We'll write security rules to prevent unauthenticated users from accessing our database, and then we'll add extra rules so that only a document's owner can access that document.

Instructor: [0:00] So far, all of the security we've added to our application has been client-side. We also need a way to secure our database. For that, Firestore provides us with expressive query language that's called Firestore Security Rules.

[0:15] Here we can start securing our database. It starts us off with a single rule that is a wildcard. It says everything that matches in our database and it's going to have to allow read or allow write if the request timestamp is less than amount from now because that's how Firestore starts in development mode.

[0:41] It's going to just let you write and read everything from the database because we are working on development mode.

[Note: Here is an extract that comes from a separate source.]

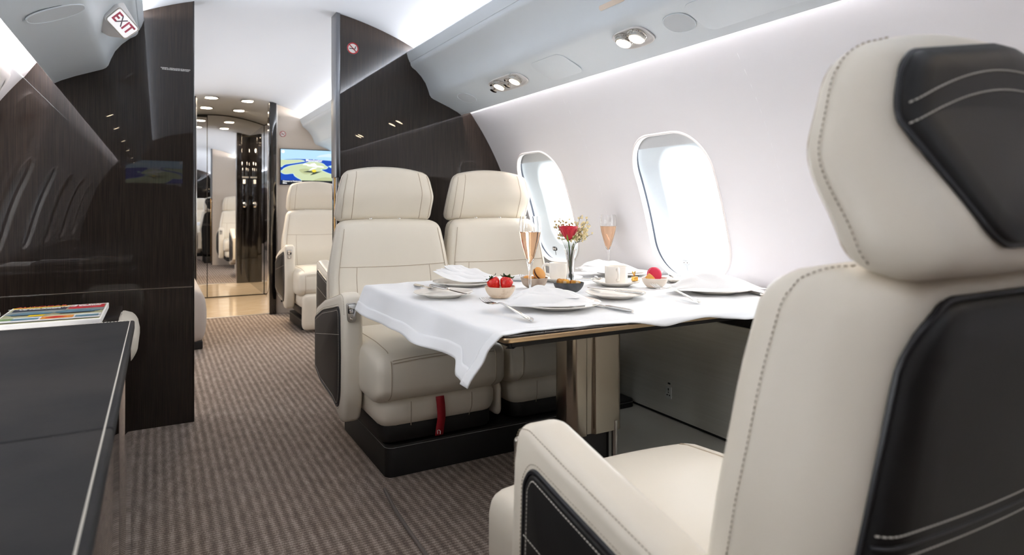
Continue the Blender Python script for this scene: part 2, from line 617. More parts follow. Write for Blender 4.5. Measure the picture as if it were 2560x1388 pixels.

In the past, this was like this. Basically, the whole database was always open but people started forgetting and they would deploy their applications with the open Security Rules so that's why they changed it to have like a specific date.

[1:05] That way in 30 days your database stops working and you have to manually go there and say, "Oh, I need to change my Security Rules." We're going to add two rules right now. First is that we want only authenticated users can see the data in our database. For that, we can come here and we can say allow read and write if the request.of is different from.

[1:38] This is going to say, "OK, we are going to allow you to read or to write anywhere in the application if you are an unauthenticated user." For the second one, we need to make a change here. If we go back into our application, we see that we have two collections -- users and tasks.

[1:58] Instead of having this wildcard here that catches everything, we are going to create one set of rules for the user collection. This says, "Anything that matches users/user ID when I wrap it in curly braces, it's a variable." It's going to run this rule, so allow read or write if the user is authenticated.

[2:24] Then we're going to do the same for our tasks. For the tasks, we want to say, "I don't want authenticated users to see all of the tasks. I want the tasks to be available only for the users that created them."

[2:43] We can change rules here and we can say if the request is different from the request authentication is there like it's different from null and we can also say if the request.data.user, it's the same as the request.of.userID.

[3:07] What this does is that it's going to check. This is the user ID of the currently logged-in user. It's going to evaluate the request that's happening against the database. In the request, it's going to check for the authentication object. From there, it's going to get the user ID and it will check, "OK, is that request the same as the variable user inside of the data that I'm getting?"

[3:36] It's going to check if the task.user is the same after the user that's logged in and then it's going to let you do this. We can do the same up here. We can check, is the request.of.uid the same as this user ID? Remember that this is a variable so we can check for it here.

[4:03] It's the document that I'm trying to access, that document has the same ID as my user ID because that's my user profile. I should be able to access it. This way, both collections are blocked and only the user that created document is able to see or to interact with that data.